What is a sign of emotional doubt? Let’s talk about it on Deeper Waters.
Imagine you’re a Christian with some background in apologetics. Now you have someone who is coming to you who’s also a Christian and is doubting and you present a case to them and make it clear throughout that this is where the overwhelming evidence leads. The person you’re trying to help agrees that all that evidence is extremely strong, but ah, here comes the objection.
“But what if?”
This person isn’t disputing all the evidence you’ve brought forward. They have no argument against it. There’s just this little thing in the back of their mind that says “Yeah, but what if all of that is wrong?” When this happens, you can be sure that you are dealing with an emotional doubter.
It has been said that emotional doubt is the most common kind of doubt. Based on my experience, I agree with it. Men and women can both be emotional doubters. For women, they have the advantage that they usually know that. Men are more stubborn and wanting to say “It’s not my emotions. It’s not my emotions.” I have encountered a number of men telling me their doubts are intellectual and I’m listening to them and hearing all the warning signs with my mind telling me “Emotional doubter. Emotional doubter. Emotional doubter.”
For instance, my former roommate and I once regularly met with someone who was agnostic and tried to answer his questions, to which I think we did successfully. At one point, we were out having lunch with him and his Christian wife when he said “I know in the end you two are just going to fall back on your feelings and experiences to confirm Christianity,” to which both of us immediately went “NO!” It is a kind of approach we both couldn’t stand and still can’t. He was quite surprised at that not knowing how to handle it.
So what is to be done with this kind of doubt?

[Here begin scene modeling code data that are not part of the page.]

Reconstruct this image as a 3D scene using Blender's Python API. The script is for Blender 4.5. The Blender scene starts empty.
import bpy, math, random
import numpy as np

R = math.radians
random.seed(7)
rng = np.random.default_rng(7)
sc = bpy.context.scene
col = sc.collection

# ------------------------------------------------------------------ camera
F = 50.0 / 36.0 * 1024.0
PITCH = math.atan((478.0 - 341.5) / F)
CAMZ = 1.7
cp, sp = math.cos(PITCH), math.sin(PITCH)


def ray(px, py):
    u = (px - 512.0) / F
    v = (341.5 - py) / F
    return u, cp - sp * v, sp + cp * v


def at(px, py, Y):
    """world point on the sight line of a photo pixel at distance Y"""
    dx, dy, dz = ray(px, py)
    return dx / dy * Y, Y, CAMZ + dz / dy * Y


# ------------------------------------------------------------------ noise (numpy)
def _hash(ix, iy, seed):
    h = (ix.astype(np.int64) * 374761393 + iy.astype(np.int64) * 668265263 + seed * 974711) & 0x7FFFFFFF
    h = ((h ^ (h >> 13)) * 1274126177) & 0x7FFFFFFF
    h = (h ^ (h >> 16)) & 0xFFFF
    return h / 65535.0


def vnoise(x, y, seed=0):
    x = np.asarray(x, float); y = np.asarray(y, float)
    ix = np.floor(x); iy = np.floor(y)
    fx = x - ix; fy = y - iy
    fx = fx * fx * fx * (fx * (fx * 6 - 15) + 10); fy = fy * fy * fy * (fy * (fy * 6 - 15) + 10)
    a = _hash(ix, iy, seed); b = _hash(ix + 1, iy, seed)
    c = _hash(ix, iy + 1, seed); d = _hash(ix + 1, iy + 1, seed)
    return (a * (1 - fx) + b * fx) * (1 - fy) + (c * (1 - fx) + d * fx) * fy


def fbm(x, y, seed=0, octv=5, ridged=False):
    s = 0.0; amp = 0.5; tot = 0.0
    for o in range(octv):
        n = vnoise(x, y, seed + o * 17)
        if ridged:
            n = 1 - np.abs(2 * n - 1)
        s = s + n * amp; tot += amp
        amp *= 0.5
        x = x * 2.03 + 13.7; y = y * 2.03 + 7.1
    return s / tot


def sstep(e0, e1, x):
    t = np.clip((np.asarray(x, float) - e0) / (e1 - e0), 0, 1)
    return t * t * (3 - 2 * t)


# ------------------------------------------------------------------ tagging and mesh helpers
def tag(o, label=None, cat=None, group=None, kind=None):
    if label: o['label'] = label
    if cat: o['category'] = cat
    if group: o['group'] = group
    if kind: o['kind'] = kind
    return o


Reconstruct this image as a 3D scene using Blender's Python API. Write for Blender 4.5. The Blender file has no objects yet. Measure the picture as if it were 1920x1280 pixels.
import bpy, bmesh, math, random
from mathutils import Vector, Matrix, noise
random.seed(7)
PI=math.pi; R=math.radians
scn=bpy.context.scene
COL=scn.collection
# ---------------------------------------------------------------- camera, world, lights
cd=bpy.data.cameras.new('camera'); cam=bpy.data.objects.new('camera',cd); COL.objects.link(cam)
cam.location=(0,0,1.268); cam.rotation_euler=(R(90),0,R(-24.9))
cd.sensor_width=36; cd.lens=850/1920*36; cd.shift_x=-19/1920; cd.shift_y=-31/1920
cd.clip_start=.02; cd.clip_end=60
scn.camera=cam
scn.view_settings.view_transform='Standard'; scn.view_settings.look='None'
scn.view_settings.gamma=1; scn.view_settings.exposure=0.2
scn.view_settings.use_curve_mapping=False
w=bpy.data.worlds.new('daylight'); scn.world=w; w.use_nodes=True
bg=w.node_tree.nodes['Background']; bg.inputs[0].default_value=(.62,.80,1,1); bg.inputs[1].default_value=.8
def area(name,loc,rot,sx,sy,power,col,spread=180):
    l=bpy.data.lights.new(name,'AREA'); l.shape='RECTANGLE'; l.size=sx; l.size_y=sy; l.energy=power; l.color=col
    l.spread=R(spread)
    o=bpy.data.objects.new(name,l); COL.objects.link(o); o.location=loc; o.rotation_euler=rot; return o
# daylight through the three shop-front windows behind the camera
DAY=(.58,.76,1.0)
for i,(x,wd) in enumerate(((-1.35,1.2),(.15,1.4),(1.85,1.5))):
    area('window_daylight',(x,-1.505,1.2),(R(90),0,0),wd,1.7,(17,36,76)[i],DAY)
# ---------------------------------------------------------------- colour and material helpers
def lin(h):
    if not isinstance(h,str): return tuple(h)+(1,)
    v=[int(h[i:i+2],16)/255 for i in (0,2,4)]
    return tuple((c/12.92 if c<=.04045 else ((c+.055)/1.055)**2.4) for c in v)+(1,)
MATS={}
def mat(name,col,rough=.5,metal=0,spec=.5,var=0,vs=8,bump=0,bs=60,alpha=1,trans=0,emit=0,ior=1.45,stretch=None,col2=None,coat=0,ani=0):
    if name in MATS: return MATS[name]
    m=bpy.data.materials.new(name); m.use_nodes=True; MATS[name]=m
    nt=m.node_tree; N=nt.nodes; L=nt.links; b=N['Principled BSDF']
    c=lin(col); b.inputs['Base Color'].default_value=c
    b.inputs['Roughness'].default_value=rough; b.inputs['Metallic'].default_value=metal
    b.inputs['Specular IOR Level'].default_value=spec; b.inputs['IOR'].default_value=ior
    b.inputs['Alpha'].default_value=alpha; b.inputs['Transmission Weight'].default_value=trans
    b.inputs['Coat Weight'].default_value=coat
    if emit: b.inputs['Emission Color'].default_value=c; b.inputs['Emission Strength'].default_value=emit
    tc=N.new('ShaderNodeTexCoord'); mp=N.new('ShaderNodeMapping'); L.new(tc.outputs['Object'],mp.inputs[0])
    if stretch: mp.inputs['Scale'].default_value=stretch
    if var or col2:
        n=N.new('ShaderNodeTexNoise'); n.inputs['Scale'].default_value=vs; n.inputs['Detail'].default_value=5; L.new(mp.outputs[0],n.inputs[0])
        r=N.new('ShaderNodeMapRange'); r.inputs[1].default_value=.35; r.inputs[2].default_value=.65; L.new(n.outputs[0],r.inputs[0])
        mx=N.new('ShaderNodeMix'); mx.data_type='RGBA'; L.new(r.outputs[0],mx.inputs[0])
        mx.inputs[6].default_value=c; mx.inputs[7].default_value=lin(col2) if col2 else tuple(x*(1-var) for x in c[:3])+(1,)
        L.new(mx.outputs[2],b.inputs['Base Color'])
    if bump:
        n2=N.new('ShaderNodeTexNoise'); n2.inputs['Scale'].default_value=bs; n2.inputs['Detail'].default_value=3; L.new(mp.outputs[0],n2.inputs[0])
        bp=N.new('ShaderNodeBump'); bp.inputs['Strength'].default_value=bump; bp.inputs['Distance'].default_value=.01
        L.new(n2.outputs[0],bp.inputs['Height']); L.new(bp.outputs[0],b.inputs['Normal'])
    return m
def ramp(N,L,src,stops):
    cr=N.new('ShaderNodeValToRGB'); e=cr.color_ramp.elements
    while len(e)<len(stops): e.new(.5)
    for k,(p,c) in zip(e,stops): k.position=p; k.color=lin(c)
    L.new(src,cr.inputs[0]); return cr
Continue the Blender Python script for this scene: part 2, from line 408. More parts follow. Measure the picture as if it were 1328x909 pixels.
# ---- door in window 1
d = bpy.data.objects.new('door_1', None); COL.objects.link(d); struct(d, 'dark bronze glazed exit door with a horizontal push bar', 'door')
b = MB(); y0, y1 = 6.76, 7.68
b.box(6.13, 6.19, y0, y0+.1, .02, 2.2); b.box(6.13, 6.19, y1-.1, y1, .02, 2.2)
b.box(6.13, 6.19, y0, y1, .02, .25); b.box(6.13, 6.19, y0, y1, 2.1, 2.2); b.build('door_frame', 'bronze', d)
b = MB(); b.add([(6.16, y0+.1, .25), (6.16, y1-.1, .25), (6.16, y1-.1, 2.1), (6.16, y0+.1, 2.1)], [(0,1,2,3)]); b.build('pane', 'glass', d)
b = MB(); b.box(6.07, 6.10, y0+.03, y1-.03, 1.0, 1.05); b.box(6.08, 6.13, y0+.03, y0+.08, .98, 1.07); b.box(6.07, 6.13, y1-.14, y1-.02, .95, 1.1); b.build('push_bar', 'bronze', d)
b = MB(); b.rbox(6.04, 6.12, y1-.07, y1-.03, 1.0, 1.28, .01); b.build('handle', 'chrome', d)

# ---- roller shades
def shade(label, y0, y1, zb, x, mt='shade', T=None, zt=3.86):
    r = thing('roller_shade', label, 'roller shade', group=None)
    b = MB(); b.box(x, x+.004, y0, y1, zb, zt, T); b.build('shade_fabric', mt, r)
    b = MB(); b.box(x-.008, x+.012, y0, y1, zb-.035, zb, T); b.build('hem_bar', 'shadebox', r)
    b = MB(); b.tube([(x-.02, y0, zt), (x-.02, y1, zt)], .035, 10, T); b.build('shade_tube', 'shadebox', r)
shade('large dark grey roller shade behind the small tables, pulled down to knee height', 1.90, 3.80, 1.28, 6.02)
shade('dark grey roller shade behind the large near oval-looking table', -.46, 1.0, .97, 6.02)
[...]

First off, it can happen to anyone. Being an atheist does not make you less emotional. Being a Christian does not make you more emotional. There are emotional atheists and unemotional Christians. There are Christians who believe for emotional reasons. There are atheists who disbelieve for emotional reasons. To be clear, I consider it wrong to believe or disbelieve for those reasons.
Second, when one is in a state of high emotion, it’s not the time to be making decisions that are major, including choosing to follow a religion or abandon it. Around our house, when one of us is in a state where we know the emotions are taking the lead, it’s important to let the other person be the surrogate frontal lobe as it were. Let the person whose mind is not clouded at the time speak and help the other. Of course, this is still resisted to a degree, but it is an important step. If you can’t trust your thinking at one time due to emotion, then talk to people you do trust. At times, this could be a wise professional counselor as well.
Third, realize that this does not mean emotions are bad things. We should be thankful we have them. I do have a friend who is actually a sociopath. Not in the sense that he’s a vicious murderer or anything, but in the sense that he really feels no emotion. When he has lost loved ones in the past, he has not felt anything about the event. I am quite thankful I am not like that. I have a friend who is in ministry who has said that the relationship I have with my wife is unusual on the spectrum and says I should thank God every day that I am a lover. Sometimes I forget, but I try to give thanks every day. It’s a good thing!
Fourth, remember the parable in Luke 14 of building a tower and the king going to war. The choice for Christ is best not to be made as a sudden decision, although growing up in the church many of us did that. One should really consider what one is getting into (Or in the case of apostasy getting out of) before one decides.
Fifth, trying reason might not work. That is, arguing against yourself. It can often be best to realize this is a season and it will pass. Let your emotions die down. You don’t stay on edge forever. Until you’re not on edge, you can always rely on others.